Thanks for this Norman. “Those responsible for risk management are too focused on downside mitigation: 80% say that risk and compliance teams need to find a better balance between mitigating downside risks and driving growth”. I am 100% aligned with your views on how risk management should be applied i.e. “Risk management should ensure people have the necessary information to make the informed and intelligent decisions necessary for success, knowing which risks and opportunities to take if they are to achieve their business objectives”.

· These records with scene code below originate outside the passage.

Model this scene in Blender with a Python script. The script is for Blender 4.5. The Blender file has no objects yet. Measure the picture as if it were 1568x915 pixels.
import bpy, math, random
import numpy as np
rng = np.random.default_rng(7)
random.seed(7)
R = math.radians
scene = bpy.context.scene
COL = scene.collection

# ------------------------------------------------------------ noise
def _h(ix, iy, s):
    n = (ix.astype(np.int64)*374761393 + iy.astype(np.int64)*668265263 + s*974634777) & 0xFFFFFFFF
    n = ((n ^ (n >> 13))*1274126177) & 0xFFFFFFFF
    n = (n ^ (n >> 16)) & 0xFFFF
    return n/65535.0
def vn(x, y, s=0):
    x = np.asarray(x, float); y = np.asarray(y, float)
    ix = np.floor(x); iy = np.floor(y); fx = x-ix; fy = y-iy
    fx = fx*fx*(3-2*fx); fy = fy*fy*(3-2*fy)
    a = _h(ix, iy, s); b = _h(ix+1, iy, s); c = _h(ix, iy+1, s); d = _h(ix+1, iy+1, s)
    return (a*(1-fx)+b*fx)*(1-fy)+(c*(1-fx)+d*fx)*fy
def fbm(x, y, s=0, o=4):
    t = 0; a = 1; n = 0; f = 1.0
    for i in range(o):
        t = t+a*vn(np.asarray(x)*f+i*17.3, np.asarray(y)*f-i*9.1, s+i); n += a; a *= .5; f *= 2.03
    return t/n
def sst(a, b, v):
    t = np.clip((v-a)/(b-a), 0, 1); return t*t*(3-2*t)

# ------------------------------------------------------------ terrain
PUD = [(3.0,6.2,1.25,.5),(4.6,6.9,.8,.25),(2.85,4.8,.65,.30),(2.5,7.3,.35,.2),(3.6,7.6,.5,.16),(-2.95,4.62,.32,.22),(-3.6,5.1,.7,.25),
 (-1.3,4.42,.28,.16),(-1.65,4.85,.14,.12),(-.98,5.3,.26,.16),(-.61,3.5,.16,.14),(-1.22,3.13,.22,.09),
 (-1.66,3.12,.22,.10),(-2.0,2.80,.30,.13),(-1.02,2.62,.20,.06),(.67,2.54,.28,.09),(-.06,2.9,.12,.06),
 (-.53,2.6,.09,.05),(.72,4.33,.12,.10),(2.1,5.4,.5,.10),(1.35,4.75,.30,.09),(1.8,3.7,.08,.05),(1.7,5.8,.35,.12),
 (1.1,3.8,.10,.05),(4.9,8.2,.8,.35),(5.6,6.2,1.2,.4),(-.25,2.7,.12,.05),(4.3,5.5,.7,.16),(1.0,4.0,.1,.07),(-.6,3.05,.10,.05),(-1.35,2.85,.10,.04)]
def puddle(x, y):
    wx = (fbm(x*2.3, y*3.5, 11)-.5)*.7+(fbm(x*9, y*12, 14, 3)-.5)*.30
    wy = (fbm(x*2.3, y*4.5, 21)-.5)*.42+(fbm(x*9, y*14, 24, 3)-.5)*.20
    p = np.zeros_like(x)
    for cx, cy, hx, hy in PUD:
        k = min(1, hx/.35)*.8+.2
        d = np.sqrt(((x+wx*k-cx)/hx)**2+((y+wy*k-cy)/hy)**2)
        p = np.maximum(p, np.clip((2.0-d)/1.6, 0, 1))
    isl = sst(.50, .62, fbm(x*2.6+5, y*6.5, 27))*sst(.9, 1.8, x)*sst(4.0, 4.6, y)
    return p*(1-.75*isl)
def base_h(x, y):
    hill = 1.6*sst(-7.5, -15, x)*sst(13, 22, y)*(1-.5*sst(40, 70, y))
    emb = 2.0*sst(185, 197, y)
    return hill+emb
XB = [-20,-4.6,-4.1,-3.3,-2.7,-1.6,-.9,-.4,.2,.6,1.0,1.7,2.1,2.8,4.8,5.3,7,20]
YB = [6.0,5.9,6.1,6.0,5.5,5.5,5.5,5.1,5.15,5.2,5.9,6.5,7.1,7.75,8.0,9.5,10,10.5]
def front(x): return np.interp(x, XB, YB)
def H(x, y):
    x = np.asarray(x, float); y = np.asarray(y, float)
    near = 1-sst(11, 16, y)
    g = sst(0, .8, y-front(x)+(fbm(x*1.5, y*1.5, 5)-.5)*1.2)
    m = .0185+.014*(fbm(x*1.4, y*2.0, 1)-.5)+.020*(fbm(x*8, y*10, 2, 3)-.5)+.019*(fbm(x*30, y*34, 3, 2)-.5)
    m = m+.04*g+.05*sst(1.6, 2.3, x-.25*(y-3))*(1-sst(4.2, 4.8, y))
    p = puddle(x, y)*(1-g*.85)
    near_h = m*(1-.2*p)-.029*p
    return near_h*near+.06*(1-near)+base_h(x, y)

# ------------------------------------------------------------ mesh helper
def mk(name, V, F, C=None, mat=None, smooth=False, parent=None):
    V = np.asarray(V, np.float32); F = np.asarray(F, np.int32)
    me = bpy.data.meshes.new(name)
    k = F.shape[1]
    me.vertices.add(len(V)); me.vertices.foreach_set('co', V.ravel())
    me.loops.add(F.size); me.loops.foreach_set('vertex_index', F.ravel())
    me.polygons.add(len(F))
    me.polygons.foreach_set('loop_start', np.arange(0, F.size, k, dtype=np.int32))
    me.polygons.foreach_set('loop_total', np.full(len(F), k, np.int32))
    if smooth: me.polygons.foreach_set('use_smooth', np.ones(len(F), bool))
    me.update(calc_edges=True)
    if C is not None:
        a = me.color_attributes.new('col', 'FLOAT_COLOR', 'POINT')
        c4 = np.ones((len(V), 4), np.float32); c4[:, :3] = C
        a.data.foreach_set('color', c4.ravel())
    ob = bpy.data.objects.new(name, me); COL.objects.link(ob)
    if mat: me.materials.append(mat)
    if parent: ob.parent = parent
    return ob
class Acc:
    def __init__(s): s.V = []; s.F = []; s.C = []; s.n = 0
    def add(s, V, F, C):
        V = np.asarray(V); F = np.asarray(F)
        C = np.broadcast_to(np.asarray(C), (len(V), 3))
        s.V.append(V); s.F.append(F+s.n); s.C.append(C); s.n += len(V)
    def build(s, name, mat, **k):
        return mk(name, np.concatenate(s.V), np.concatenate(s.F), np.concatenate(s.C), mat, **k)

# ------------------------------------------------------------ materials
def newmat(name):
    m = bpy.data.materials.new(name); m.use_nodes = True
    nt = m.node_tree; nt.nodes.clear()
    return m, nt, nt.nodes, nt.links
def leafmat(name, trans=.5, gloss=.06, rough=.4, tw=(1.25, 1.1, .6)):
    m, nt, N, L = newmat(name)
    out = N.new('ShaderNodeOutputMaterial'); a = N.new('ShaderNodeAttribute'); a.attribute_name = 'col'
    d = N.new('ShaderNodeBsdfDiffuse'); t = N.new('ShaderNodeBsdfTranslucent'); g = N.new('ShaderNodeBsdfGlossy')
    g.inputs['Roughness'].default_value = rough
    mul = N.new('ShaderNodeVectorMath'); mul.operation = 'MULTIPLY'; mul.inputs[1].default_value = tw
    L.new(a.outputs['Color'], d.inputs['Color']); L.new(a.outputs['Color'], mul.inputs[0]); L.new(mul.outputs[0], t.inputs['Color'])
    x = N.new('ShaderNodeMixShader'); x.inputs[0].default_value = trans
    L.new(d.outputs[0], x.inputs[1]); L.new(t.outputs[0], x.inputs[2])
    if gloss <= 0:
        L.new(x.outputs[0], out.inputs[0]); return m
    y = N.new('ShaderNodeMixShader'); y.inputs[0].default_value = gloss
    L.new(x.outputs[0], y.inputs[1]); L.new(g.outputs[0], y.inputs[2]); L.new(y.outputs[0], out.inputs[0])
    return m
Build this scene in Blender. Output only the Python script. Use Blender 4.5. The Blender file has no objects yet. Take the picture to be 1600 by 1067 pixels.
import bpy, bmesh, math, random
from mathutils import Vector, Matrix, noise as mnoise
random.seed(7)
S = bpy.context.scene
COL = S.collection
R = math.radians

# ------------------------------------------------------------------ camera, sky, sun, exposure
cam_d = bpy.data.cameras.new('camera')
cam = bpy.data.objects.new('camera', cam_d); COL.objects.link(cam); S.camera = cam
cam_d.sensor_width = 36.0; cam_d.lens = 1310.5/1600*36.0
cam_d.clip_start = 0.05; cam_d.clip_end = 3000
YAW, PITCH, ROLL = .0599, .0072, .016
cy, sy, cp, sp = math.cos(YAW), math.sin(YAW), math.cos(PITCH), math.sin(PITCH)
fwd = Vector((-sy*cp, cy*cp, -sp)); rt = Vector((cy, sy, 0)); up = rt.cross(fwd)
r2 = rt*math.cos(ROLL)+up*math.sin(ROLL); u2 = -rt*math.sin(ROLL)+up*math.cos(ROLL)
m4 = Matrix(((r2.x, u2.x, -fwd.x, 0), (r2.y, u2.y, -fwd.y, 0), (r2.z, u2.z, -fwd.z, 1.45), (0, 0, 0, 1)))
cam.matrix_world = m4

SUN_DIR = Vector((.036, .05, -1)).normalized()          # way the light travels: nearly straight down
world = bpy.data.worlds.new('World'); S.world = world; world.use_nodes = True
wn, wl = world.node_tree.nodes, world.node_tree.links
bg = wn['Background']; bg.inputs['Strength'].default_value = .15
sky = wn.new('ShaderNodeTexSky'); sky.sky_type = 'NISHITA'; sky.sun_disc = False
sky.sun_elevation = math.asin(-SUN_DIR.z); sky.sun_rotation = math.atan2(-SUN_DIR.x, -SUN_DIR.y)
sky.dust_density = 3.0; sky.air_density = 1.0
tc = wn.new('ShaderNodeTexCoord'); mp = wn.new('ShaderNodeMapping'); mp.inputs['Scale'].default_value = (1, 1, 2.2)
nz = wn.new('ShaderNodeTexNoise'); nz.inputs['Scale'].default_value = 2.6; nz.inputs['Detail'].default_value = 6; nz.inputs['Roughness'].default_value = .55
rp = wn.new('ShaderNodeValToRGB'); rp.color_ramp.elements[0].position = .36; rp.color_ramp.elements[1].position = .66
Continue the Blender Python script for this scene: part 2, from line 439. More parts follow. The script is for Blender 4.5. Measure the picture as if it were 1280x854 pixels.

I however had a discussion yesterday with someone who suggested a segregated approach in respect of downside and upside. The stance taken was that businesses in high hazard environments e.g. mining, should avoid blurring the focus on critical downsides such as material safety/environmental/production consequence risks. The suggestion to address this was to keep ‘risk management’ as a managing downside initiative. Upsides could then be considered as part of the business planning process, with initiatives and monitoring strategies built into the performance management process. (I do acknowledge that this is still risk management). I can see that this has obvious potential flaws in terms of integration, but is in an interesting concept. It does also raise the question about whether the risk management methods/activities applied to downside and upside categories should be different. Your thoughts?
Ian, thanks for the question.
If we want to eliminate safety risk, we need to exit the business.
If we want to know whether we should expand or limit production, we need to see the big picture.
If we want to know how much to invest in safety, we need to see the big picture.
Your friend is assuming that the rewards justify continued operation and resources are unlimited.
When I was with Tosco Corporation, they decided to sell a profitable refinery because the rewards did not justify keeping it. The saw the big picture.